━━ Data lines

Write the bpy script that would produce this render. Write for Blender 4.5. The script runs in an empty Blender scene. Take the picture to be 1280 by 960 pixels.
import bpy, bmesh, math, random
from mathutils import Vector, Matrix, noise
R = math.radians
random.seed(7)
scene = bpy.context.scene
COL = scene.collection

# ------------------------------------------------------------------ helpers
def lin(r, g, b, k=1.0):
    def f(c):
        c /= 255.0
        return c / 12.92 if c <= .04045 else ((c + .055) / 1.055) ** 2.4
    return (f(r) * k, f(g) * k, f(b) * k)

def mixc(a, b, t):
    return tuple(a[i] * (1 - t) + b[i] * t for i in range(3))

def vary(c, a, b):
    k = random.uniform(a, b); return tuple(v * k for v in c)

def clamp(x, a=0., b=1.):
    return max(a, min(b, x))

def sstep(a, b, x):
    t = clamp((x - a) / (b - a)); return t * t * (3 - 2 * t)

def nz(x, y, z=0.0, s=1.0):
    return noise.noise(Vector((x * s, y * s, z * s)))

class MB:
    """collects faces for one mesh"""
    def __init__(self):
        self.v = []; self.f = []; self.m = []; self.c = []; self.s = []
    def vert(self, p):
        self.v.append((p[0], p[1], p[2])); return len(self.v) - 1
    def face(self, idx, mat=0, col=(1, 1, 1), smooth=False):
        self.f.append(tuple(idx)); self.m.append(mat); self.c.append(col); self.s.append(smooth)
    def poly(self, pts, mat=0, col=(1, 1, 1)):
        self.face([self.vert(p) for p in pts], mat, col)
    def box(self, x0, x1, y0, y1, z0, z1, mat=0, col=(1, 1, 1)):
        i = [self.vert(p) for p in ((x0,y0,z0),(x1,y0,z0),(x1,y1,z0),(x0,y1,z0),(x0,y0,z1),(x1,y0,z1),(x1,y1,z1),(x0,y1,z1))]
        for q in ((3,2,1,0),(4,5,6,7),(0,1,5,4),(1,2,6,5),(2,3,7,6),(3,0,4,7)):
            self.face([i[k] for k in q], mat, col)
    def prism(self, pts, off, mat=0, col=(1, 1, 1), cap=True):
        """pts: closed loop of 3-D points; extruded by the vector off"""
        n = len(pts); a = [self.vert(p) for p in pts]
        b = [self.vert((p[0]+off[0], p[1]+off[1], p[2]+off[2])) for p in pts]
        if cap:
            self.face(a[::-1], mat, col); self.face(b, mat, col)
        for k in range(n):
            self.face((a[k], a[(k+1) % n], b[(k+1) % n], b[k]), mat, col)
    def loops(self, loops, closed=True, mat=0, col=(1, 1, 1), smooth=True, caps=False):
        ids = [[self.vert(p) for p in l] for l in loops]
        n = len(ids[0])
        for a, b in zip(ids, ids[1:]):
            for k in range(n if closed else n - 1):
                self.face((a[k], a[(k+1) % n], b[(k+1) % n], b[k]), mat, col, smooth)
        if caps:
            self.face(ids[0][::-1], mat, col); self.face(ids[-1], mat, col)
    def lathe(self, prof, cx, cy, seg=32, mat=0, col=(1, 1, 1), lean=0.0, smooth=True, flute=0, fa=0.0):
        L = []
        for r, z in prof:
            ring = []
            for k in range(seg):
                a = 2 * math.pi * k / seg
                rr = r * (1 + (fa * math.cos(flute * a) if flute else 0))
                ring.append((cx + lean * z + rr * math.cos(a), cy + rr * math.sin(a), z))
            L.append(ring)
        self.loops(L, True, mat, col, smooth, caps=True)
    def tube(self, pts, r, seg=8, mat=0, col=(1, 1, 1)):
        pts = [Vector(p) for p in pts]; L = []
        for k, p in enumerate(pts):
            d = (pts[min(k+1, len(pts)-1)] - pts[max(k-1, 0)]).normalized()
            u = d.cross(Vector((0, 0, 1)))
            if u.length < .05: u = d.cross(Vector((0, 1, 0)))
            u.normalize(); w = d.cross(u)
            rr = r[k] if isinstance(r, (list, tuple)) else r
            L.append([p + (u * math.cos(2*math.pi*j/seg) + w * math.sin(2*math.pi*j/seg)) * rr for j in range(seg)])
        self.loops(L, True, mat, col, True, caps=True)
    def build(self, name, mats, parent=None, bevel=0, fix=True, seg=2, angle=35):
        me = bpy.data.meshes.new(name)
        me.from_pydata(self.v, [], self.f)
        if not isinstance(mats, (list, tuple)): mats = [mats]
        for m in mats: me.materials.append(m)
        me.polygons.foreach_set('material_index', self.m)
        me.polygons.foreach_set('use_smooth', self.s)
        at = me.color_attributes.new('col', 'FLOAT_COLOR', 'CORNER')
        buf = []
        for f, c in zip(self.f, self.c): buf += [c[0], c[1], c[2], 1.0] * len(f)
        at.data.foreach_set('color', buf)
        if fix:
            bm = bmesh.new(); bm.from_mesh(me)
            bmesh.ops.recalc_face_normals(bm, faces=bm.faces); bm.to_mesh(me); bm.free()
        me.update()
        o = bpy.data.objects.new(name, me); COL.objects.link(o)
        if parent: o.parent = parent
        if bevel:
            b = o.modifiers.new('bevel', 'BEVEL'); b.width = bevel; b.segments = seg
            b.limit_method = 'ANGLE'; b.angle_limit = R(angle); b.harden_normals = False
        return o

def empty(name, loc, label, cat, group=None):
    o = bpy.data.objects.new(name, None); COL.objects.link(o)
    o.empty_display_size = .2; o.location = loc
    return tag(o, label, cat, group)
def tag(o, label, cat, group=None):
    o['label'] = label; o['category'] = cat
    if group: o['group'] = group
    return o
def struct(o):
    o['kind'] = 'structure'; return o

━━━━

Stated exercise →
What are the exact lines from the beginning of the material through the line containing "return noise.noise(Vector((x *"? Write out those lines alone.

Result →
Write the bpy script that would produce this render. Write for Blender 4.5. The script runs in an empty Blender scene. Take the picture to be 1280 by 960 pixels.
import bpy, bmesh, math, random
from mathutils import Vector, Matrix, noise
R = math.radians
random.seed(7)
scene = bpy.context.scene
COL = scene.collection

# ------------------------------------------------------------------ helpers
def lin(r, g, b, k=1.0):
    def f(c):
        c /= 255.0
        return c / 12.92 if c <= .04045 else ((c + .055) / 1.055) ** 2.4
    return (f(r) * k, f(g) * k, f(b) * k)

def mixc(a, b, t):
    return tuple(a[i] * (1 - t) + b[i] * t for i in range(3))

def vary(c, a, b):
    k = random.uniform(a, b); return tuple(v * k for v in c)

def clamp(x, a=0., b=1.):
    return max(a, min(b, x))

def sstep(a, b, x):
    t = clamp((x - a) / (b - a)); return t * t * (3 - 2 * t)

def nz(x, y, z=0.0, s=1.0):
    return noise.noise(Vector((x * s, y * s, z * s)))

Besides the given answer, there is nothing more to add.